Directed by Yimou Zhang (Hero, House of Flying Daggers ) The Flowers of War is adapted from Geling Yan’s historical novel 13 Flowers of Nanjing. Bale stars as a mortician posing as a priest during the rape of Nanking; thank God he's just posing as a priest since a peek at the trailer shows a juicy love scene. I wonder if that is a cinematic addition that wasn't in the book? If so, thank you Zhang Yimou! But I digress ... when the war begins to intensify, Engelmann risks his own life to save young female students and courtesans. The film has an estimated budget of $100 million, big budget in any language but certainly huge for China...it's the biggest budget movie in the country's history!

Check out the trailer and read a synopsis of the book below.
In the states, the English language version of the book will be called The Flowers of War and according to Amazon will be released on February 28th, 2012. I've posted the publisher's description below and it sounds fabulous. The dilemma of course is that it sounds like I will have the opportunity to see the film before I read the book. Grrr. I really hate it when that happens. If you've read the historical fiction-based novel in the original Chinese, I'd love to hear your thoughts. Are you excited about the film? How about Bale as the mortician/priest? Does he fit what you imagined? I think Bale is brilliant, almost if not every time he's in a film - even when he plays Bruce Wayne - so I'm excited but I'd love to know what someone who has actually read the book thinks!
Here's the publisher's description. 
This moving short novel is based on true events that took place during the Nanjing Massacre in 1937 when the Japanese invaded the Chinese city, slaughtering not only soldiers but raping and murdering the civilian population as well. It tells the story of an American missionary who, for a few terrifying days, finds himself sheltering a group of schoolgirls, prostitutes and wounded Chinese soldiers in the compound of his church.
American priest Father Engelmann is one of the small group of Westerners who have remained in Nanjing, despite the approach of the Japanese. America is not yet in the war and so his church compound is supposedly neutral territory. However, his confidence in his ability to look after the Chinese schoolgirls left in his care is shaken when thirteen prostitutes from the floating brothel on the nearby Yangtze River climb over the compound wall and demand to be hidden. The situation becomes even more intense when some wounded Chinese soldiers appear. Meanwhile Engelmann is becoming increasingly aware of the barbaric behaviour of the Japanese outside the compound walls. It is only a matter of time before they knock on the door and find the people he is protecting.

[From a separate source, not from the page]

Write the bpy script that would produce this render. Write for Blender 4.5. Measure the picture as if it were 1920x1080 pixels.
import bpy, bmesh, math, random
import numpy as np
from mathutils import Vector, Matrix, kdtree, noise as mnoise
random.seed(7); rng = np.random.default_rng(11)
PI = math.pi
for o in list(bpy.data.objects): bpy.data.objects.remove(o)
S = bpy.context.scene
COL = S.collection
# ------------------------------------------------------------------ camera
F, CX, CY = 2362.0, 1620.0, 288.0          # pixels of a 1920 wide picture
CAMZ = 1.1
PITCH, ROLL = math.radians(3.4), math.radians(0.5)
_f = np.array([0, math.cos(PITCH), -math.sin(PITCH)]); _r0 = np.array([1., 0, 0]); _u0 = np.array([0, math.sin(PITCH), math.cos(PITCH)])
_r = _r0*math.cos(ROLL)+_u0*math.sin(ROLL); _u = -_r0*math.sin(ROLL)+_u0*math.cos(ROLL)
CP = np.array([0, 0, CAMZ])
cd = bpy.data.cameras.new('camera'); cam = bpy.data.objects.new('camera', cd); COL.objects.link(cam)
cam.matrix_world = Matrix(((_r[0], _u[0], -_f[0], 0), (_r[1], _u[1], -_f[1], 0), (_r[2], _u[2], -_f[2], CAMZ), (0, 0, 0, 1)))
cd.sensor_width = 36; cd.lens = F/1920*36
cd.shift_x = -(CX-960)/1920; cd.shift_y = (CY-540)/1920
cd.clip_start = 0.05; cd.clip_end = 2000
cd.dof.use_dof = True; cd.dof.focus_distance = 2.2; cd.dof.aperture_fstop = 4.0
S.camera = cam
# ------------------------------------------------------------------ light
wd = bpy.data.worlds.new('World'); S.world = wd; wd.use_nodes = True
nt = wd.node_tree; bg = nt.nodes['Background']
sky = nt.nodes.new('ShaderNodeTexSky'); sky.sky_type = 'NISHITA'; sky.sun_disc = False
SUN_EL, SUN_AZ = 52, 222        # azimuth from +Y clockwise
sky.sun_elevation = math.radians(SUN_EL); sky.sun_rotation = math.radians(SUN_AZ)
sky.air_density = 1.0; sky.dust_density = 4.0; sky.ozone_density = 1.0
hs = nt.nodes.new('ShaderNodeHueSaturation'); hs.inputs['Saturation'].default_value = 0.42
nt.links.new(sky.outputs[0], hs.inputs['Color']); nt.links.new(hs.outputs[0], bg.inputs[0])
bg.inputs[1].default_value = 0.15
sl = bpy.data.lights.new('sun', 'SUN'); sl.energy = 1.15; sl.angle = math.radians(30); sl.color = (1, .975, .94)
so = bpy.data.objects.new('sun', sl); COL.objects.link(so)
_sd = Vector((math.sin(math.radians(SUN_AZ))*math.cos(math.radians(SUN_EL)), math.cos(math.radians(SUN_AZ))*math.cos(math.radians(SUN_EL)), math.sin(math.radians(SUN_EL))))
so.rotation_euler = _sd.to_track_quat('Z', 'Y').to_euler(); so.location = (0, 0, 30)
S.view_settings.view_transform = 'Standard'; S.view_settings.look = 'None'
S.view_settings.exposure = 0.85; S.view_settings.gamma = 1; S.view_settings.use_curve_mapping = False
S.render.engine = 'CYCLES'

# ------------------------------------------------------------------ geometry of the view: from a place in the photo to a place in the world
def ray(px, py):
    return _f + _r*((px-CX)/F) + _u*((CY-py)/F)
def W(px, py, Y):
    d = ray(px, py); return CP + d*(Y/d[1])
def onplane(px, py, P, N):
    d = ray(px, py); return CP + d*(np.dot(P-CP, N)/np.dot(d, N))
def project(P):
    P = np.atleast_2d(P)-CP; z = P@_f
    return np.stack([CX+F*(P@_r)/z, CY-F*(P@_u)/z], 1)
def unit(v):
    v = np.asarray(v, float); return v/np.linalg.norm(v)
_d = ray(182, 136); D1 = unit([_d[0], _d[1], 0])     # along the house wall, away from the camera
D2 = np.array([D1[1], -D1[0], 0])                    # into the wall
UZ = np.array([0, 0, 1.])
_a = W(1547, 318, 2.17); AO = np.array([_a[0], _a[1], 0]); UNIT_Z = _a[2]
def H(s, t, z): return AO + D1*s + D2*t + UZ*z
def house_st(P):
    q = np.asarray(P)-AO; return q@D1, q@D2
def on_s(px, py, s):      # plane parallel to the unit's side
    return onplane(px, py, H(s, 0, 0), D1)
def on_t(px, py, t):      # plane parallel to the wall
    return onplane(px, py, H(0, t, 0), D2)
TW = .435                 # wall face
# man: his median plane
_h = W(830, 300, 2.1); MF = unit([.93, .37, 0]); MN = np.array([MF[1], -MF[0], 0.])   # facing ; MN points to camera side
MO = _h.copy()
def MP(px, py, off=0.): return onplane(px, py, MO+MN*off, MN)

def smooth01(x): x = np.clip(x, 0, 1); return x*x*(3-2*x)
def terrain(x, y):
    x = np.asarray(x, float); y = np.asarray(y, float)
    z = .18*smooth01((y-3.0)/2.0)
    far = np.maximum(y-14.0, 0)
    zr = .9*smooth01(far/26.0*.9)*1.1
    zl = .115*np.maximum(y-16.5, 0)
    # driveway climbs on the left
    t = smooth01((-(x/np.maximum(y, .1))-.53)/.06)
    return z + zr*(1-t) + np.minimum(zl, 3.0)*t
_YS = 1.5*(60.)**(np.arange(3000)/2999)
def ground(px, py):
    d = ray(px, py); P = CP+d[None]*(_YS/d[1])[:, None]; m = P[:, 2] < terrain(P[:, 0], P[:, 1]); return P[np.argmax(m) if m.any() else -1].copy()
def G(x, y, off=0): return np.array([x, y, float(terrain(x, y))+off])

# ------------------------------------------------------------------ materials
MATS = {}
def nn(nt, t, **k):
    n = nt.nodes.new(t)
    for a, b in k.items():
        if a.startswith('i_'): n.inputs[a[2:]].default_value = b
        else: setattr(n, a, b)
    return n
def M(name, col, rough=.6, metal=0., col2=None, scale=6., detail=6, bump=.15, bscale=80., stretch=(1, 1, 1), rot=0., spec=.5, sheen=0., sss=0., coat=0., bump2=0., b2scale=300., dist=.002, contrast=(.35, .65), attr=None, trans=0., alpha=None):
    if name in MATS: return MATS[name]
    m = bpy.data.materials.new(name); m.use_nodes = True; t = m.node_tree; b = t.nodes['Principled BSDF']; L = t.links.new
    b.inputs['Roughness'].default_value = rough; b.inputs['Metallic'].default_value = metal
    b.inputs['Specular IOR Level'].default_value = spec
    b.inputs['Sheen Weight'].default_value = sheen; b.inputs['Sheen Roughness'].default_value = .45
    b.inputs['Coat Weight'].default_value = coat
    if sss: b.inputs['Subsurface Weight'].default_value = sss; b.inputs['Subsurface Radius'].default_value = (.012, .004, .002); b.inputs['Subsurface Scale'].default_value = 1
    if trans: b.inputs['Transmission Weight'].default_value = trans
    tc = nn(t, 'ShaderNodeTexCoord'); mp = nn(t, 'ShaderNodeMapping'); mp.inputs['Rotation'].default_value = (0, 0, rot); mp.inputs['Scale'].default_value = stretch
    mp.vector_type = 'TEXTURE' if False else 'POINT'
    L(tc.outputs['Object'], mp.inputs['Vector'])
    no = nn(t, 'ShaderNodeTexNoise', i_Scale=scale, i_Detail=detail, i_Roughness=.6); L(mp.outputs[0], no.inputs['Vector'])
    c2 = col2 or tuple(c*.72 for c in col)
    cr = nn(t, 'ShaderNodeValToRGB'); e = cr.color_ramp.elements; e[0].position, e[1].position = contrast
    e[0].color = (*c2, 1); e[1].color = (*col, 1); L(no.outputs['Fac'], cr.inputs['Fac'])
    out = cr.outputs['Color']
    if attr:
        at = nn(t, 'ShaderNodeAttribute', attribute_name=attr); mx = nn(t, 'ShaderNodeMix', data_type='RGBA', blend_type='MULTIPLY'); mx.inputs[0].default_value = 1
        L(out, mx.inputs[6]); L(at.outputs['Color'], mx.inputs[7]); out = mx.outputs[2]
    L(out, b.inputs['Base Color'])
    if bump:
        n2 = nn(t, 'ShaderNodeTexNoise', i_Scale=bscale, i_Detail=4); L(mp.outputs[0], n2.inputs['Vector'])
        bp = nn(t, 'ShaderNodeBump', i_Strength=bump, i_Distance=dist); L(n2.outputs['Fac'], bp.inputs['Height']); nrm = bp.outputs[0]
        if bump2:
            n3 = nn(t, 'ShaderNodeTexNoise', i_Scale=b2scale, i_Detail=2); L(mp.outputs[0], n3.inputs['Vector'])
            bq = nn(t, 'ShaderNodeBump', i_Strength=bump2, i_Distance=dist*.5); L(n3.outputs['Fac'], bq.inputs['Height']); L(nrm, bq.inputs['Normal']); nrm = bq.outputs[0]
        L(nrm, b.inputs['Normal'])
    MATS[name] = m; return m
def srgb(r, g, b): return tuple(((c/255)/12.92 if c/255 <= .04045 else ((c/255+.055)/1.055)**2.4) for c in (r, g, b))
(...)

Like Irène Némirovsky's Suite Française, this poignant book looks at the effect upon individuals of large-scale war and tragedy. The characters are beautifully observed. From the naive schoolgirls, the brazen prostitutes and the frightened soldiers to the slightly priggish priest and his resentful Chinese entourage. As the Japanese circle ever closer, the barriers of hatred and prejudice that separate the characters dissolve, and they perform unexpected and moving acts of heroism. Geling Yan, an important Chinese writer, reveals herself to be a master of detail and emotion in this novel. She recreates history as if it is unfolding before our eyes, and writes characters that are so engaging and so rich that we believe in them entirely. This is a novel full of humanity -- at its worst and at its best -- and a fascinating insight into 1930s China.